An example of floodplain tailgating?
As I drove into work this morning I found myself behind an 18-wheeler. I was keeping the required distance—one car length for every 10mph, more or less, when the truck swerved just a wee bit, getting pretty close to the concrete divider of the inside lane we were traveling in.
Nothing happened, but I wondered if I really had enough room to avoid a collision had the driver overreacted and jackknifed or swerved the other way into traffic. I probably should have had a longer buffer if I really wanted to reduce the odds of a collision. But many folks are wont to push the buffer the other way. We’ve all ridden with them, squirming all the way. If you habitually tailgate, the odds are very high that you will find yourself without a margin of safety and you might just buy the big one.
So, have we in Houston maybe been playing the tailgating game with respect to where we develop in relation to floodplains? The Memorial Day flood of 2015 and the Tax Day flood of 2016 strongly suggest many developers and city permit writers pushed the limits of safety. All those people deep in the floodplain, walking out of their houses or apartments in chest-high water. How did that happen? Did we get the equivalent of a freak accident happening in front of us? Was somebody following traffic at little too closely and they didn’t have enough of a safety margin? Or in other words, were some developers pushing just a bit too closely into the floodplain?

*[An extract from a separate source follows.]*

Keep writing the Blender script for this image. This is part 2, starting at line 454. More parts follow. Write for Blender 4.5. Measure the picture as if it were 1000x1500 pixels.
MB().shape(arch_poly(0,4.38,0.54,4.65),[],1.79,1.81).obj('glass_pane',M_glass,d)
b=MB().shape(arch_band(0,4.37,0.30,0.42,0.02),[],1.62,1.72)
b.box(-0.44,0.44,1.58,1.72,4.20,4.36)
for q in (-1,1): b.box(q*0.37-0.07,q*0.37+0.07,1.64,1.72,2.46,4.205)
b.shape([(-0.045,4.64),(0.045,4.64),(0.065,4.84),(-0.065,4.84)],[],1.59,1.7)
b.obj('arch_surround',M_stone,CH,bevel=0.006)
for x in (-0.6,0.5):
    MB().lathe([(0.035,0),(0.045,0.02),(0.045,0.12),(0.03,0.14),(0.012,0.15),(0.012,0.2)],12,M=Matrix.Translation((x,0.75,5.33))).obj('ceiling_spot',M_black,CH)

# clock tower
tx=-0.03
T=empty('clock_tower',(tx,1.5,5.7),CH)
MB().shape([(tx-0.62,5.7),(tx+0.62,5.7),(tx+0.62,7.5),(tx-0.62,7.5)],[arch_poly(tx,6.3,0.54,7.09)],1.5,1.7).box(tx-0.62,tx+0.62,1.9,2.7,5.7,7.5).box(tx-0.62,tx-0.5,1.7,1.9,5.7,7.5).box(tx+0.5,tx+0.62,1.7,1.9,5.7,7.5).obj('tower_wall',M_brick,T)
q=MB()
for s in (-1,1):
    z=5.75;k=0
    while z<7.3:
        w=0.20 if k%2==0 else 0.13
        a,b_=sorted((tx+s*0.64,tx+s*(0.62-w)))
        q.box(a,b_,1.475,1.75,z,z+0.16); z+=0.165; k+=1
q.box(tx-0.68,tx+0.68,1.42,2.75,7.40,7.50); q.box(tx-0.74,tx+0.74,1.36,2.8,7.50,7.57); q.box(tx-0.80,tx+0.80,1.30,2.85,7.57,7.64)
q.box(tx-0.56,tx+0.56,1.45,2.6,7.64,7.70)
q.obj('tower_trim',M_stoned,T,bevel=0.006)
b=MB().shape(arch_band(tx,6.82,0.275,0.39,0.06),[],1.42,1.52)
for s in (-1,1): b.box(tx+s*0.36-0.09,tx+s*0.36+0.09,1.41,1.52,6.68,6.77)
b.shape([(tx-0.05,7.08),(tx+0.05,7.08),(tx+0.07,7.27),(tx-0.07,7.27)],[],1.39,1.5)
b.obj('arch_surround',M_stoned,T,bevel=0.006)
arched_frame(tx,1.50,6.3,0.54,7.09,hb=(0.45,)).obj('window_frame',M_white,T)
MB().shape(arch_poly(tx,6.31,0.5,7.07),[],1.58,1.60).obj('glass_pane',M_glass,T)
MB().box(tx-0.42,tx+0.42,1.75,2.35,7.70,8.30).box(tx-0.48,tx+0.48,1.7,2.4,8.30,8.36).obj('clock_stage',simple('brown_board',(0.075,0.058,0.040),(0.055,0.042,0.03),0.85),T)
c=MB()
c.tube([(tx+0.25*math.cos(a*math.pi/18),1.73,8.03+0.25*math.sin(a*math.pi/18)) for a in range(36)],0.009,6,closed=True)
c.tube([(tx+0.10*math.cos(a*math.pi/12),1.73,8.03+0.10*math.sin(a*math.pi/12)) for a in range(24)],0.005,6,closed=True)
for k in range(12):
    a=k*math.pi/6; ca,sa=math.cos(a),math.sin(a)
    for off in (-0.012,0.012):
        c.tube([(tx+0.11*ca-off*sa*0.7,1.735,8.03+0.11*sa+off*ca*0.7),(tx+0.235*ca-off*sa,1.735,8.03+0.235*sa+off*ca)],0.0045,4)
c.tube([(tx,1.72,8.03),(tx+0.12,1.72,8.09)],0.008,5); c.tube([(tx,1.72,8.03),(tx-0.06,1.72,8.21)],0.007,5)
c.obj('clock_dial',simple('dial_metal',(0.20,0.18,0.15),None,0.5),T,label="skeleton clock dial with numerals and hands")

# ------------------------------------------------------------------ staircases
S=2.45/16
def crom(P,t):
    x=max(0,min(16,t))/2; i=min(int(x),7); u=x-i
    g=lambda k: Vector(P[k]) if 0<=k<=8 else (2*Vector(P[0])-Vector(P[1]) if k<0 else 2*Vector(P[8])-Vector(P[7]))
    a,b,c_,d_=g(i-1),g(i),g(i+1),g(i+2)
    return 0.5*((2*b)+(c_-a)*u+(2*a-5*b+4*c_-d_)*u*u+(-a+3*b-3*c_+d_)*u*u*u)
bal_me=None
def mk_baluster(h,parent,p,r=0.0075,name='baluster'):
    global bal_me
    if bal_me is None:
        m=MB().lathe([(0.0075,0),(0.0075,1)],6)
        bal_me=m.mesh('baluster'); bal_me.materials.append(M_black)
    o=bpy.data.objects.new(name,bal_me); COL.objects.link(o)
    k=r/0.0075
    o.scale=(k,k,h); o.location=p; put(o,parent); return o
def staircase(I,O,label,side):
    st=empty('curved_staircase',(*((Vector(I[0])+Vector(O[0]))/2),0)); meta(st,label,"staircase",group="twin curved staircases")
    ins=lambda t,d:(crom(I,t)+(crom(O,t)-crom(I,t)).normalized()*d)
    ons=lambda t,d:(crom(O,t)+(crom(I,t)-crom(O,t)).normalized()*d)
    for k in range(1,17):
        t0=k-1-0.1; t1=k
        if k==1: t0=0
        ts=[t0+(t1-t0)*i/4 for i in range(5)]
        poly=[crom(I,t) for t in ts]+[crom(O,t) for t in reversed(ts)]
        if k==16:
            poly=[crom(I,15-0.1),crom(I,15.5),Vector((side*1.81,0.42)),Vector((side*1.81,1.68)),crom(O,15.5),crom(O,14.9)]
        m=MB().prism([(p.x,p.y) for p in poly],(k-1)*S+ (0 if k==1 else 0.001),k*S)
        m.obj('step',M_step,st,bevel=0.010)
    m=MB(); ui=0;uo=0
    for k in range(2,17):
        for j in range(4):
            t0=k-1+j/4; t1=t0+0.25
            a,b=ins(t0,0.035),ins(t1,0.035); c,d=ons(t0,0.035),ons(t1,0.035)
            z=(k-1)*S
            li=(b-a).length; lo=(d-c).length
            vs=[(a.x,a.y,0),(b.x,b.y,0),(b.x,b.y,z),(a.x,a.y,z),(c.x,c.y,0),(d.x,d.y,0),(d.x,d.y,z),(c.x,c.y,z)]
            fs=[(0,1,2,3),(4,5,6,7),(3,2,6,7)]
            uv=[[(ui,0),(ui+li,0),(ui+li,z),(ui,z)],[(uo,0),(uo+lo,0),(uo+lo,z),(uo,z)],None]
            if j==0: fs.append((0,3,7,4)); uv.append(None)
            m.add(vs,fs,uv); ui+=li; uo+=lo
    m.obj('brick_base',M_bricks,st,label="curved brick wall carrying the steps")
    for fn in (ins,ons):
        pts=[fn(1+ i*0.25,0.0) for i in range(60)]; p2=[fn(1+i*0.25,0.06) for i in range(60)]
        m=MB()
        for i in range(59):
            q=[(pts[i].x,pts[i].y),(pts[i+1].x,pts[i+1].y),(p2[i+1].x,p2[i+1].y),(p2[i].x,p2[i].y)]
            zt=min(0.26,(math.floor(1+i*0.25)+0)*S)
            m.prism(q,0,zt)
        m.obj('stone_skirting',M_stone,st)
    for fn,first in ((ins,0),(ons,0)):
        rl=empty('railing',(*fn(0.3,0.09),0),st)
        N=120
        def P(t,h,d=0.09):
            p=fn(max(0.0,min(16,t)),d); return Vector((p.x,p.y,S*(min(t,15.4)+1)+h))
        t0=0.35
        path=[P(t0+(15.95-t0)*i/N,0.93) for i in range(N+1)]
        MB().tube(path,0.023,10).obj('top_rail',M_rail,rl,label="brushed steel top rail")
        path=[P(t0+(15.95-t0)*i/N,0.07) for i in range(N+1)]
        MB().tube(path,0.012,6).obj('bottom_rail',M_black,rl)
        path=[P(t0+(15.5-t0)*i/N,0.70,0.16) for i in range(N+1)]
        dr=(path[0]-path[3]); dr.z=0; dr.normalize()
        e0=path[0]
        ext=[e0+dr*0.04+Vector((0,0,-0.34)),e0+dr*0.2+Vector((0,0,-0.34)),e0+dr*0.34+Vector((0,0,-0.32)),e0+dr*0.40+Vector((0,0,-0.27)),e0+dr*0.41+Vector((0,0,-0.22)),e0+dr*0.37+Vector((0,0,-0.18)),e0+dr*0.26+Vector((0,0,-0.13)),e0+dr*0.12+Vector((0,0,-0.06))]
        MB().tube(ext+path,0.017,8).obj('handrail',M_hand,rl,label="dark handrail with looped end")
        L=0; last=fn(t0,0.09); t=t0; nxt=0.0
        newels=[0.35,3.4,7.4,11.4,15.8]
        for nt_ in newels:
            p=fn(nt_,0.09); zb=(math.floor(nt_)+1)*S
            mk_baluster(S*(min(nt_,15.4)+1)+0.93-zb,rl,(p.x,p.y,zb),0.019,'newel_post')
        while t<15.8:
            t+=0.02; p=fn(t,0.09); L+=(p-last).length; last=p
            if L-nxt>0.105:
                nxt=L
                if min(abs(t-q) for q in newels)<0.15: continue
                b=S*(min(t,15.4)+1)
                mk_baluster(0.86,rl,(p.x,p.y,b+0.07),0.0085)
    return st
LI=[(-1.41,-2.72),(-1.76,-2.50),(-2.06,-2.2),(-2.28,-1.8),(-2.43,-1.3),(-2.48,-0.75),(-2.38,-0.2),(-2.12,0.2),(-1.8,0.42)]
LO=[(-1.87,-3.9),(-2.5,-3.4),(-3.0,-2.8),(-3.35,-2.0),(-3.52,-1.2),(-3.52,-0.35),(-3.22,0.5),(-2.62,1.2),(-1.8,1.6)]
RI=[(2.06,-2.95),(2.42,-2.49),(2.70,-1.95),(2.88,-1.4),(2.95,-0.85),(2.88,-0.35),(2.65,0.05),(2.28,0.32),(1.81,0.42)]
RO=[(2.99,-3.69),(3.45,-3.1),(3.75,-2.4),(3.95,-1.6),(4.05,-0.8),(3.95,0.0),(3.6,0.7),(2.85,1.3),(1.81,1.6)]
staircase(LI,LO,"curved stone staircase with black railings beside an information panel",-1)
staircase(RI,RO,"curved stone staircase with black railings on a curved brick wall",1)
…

I think that is exactly what has been happening in the Houston region. Granted, it was much worse in the past. But it is still happening today. Wimbledon Champion Estates—fresh construction, under water on Tax Day. The houses there did not appear to have been in the 100-year floodplain. Many, perhaps most were in the 500-year floodplain. What happened here? I am guessing that the area was originally in the 100 year floodplain, and the developer raised the streets a bit and got the county or FEMA to agree to a change. A change that was the equivalent of driving one car length behind an 18-wheeler at 70 miles per hour!
We need a new way of looking at the landscape. We need prudence. We need caution. We need to respect Mother Nature. It is going to flood again. Lets add to the margin of safety—not take away from it. We should consider the 500-year floodplain, not the 100-year floodplain, as the zone we need to stay out of. Adding a margin of safety above that would not be a bad idea. FEMA calls that margin “freeboard”.
The graphic above shows Wimbledon Champions Estate—a development deeply flooded this past Tax Day. The FEMA floodplain map is overlain on a recent aerial photo (photo courtesy of Google Earth). I don’t way to pick just on this development—but it was in the news, it was flooded, and it is new development. But it is far from the only place like this in Houston. The blue 100-year floodplain has a 1% chance of flooding in a given year. But it is well to remember that that probability is strictly an estimate. The brown 500 year floodplain has an estimated 0.2% chance of flooding in a given year. The area of development south of Cypress Creek Parkway is “tailgating” the floodplain. Way too close for comfort. That brown area of 0.2% floodplain in an area that likely should have been 1% floodplain looks suspicious. How did that happen? No mortgage insurance is required for houses in the 500-year or 0.2% floodplain. That couldn’t have influenced anything, right??
In my opinion, no building should be permitted within the 500-year floodplain, and incentives should be given for development 2-3 feet higher in the landscape than the 500-yr floodplain. That’s called keeping your distance. I call it prudence and caution. Good bedrock conservative values. That’s not how the roll the dice in Vegas, but it is how we should do things here.